I have three reasons for wanting to join the gym: 1) I think my husband will exercise more if we have a gym membership, 2) My babysitter is joining, and I actually like her so she would be fun to workout with, 3) air conditioning...all my home equipment is in the garage sans air conditioning...and it gets freakin' hot where I live. We're talking triple digits a good portion of the summer.

We have an Anytime Fitness going in about 5 minutes from my house. They are offering some pretty good start-up incentives right now...plus we can go month to month so I can quit if I don't like it or if I don't use it enough. It is a small gym, just cardio machines and weights...no classes, although they might expand if room opens up in the building. Their cardio machines are really cool though with video screens and bikes that actually steer...almost like playing Wii Fit, only you actually get your heart rate up for more than Wii Fit's intense 3 minute workouts.

I don't know, I just can't totally convince myself that it is worth it...but the air conditioning....
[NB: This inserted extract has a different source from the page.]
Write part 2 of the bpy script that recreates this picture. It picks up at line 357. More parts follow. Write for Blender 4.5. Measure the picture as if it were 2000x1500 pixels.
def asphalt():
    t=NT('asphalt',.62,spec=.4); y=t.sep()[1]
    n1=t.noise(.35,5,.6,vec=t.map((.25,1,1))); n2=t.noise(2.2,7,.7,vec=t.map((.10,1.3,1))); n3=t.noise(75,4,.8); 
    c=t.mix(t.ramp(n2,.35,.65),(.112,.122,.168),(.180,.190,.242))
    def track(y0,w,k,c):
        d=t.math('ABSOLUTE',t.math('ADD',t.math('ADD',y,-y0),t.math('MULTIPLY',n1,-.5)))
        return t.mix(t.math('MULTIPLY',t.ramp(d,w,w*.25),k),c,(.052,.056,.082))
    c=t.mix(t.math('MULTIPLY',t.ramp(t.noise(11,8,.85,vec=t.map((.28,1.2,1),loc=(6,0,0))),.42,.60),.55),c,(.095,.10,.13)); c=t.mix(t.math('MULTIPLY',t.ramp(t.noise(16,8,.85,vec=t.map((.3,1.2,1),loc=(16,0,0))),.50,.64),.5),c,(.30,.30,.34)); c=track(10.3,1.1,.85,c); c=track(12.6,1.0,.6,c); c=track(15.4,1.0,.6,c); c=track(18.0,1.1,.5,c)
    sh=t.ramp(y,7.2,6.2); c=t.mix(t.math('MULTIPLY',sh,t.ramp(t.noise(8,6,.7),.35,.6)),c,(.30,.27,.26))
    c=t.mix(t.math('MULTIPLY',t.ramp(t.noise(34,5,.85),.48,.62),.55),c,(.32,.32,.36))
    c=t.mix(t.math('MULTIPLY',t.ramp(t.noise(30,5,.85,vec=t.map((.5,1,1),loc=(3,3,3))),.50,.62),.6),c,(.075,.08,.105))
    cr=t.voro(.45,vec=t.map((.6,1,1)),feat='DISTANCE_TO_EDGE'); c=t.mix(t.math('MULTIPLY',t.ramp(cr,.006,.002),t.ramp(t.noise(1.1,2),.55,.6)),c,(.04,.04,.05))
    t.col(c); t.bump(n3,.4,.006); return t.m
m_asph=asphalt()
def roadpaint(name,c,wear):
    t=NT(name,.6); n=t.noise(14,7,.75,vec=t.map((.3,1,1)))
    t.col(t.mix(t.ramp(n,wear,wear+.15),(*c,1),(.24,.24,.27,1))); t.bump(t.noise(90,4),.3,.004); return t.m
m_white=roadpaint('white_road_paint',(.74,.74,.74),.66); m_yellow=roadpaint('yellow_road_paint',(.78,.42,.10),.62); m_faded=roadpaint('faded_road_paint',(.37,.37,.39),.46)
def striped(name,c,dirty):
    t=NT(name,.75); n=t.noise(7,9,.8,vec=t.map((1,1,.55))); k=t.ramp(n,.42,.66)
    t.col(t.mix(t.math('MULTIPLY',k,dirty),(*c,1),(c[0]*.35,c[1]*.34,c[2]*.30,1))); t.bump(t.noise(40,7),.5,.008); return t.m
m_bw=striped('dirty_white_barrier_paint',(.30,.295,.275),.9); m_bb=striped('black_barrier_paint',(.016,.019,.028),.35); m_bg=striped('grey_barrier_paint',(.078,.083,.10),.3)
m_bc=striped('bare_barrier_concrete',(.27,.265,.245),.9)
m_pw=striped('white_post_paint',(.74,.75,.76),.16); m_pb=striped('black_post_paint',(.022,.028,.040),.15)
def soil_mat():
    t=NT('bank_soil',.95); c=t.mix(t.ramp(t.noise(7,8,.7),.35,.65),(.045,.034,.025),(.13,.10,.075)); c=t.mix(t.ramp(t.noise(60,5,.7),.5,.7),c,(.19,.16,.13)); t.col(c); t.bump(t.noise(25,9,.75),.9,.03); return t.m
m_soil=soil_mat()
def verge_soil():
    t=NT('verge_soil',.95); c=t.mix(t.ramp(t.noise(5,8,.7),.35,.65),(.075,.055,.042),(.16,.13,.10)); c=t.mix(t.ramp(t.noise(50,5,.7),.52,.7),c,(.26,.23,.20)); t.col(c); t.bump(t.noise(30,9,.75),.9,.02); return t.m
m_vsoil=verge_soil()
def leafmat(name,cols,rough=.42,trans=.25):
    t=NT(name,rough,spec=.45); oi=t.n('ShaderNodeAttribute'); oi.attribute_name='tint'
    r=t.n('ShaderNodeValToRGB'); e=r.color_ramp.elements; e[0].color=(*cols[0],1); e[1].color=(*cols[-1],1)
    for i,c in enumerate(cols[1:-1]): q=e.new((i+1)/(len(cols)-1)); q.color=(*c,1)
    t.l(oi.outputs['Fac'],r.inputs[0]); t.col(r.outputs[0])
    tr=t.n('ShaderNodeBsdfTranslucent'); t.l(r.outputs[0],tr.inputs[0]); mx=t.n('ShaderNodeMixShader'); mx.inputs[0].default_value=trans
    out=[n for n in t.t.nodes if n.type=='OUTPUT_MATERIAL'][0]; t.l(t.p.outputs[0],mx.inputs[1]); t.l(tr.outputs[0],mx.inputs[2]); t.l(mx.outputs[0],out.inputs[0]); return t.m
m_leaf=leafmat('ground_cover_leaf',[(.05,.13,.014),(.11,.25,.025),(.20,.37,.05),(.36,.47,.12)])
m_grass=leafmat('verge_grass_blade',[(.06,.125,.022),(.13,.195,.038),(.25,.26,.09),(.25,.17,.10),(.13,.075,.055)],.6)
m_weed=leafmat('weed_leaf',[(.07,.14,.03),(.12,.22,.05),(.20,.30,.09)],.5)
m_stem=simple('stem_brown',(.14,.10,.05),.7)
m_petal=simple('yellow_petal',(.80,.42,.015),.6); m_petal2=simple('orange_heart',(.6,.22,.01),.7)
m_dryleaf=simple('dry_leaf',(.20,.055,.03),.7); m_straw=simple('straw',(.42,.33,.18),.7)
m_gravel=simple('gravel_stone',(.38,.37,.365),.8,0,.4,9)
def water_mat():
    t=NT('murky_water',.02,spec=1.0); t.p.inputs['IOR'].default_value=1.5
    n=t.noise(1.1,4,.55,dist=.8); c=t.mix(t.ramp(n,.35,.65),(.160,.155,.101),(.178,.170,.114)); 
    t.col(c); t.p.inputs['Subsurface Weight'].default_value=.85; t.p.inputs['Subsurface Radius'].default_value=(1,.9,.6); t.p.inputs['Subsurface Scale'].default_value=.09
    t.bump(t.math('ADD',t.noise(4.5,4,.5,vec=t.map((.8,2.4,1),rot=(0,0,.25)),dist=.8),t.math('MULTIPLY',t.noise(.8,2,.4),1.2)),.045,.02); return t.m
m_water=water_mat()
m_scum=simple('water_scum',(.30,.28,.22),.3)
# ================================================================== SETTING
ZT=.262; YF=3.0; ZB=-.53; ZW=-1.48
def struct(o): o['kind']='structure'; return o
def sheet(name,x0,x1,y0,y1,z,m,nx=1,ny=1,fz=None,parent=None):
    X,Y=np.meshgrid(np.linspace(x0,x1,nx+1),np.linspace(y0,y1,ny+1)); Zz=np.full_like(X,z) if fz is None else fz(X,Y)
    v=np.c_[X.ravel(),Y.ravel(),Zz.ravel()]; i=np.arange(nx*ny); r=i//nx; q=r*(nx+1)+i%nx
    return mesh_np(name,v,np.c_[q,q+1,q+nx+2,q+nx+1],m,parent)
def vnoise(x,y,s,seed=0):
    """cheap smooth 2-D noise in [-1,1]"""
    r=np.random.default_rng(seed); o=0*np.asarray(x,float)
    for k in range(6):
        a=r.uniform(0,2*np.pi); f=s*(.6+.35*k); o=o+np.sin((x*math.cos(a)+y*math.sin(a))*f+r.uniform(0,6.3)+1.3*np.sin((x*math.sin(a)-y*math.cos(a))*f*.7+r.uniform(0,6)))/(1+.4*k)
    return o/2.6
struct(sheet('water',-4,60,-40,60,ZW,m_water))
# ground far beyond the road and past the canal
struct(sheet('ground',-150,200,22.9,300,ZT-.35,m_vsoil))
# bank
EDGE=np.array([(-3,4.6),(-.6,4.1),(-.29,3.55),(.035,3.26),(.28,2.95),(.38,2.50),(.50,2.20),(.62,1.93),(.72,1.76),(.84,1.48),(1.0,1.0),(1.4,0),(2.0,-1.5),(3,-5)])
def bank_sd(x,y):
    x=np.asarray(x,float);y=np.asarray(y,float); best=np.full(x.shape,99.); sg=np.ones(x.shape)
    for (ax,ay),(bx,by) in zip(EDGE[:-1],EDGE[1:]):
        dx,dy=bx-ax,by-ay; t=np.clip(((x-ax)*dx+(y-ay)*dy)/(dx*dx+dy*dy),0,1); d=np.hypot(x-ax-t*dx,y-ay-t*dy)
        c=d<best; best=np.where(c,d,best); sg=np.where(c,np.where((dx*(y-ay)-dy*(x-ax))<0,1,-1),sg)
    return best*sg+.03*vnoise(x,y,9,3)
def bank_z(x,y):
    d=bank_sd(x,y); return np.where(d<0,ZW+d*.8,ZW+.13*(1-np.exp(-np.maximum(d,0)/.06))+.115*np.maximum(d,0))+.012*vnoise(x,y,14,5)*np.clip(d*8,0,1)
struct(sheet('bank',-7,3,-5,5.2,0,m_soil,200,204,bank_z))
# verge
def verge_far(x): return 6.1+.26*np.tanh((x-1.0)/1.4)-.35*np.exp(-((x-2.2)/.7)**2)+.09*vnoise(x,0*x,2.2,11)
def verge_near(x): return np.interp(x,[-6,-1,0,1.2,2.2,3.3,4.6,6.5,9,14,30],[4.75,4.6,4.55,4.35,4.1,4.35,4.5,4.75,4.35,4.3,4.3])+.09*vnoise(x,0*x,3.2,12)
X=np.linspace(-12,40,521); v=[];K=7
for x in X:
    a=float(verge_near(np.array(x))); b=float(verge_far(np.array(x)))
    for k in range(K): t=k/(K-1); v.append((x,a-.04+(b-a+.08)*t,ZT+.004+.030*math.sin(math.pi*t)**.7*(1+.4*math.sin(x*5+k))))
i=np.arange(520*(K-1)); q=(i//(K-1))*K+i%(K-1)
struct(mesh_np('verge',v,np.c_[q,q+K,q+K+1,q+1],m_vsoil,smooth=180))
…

Last but not least, I found this little gem in a Women's Health magazine.

Fit-Speak
Exercise has a language all its own. Study up, then add these gems to your vocab--and your workout.

Chub rub (n) Red, angry chafing produced when your thighs rub together during a run.

Hard•ware (n) A finisher's medal--not the coveted gold, silver, or bronze but the one every participant gets for completing an event or race.

LSD (abbr)Long, slow distance--an hour-plus exercise session held at a conversational pace that builds cardiovascular endurance. Any high you get from this LSD is purely endorphin-generated.

Pew•ni•form (n) Stanky gym clothes that have been festering in your gym bag for a week. (Oh Yeah, I have a pile of these in my closet!)

Show shape (v) To shine your high beams at the gym. (A la Farrah Fawcet, Jen Aniston)

Vart (n) Embarrassing noise emitted from down there. Usually occurs when you come down from an inversion posture in yoga or do situps. As for the word's origin, well, think about it. (How embarrassing! I guess I'm not the only person who does this if there is an actual word for it).

6 Talk to me people!:

Marcy said...

Oh my gawd!! HAHAHAHAAA I totally DID NOT know the words for some of those definitions HAHAHAAAA. That's too funny!

Don't worry chica, you totally have a week to figure a plan :-) (I believe most plans are 16 weekers)

Heather said...

Those definitions kill me!

Nikemom said...

I coulda swore the chub rub was when I rubbed my "chubby hubby's" sore back. hmmmm :)

Carly said...

LMAO!!!! Those definitions were hysterical. Good luck with finding a marthon training program.

Unknown said...

Haha, I saw those too. I have several Pewniforms!

P.O.M. said...

Oh my gosh. I took my laundry to my best friend's house *(she has a house, I have stupid apartment) to do laundry. She was seriously offended my the odor of my laundry. Right when I walked in with my stack she said "oh God, throw those in the laundry right away."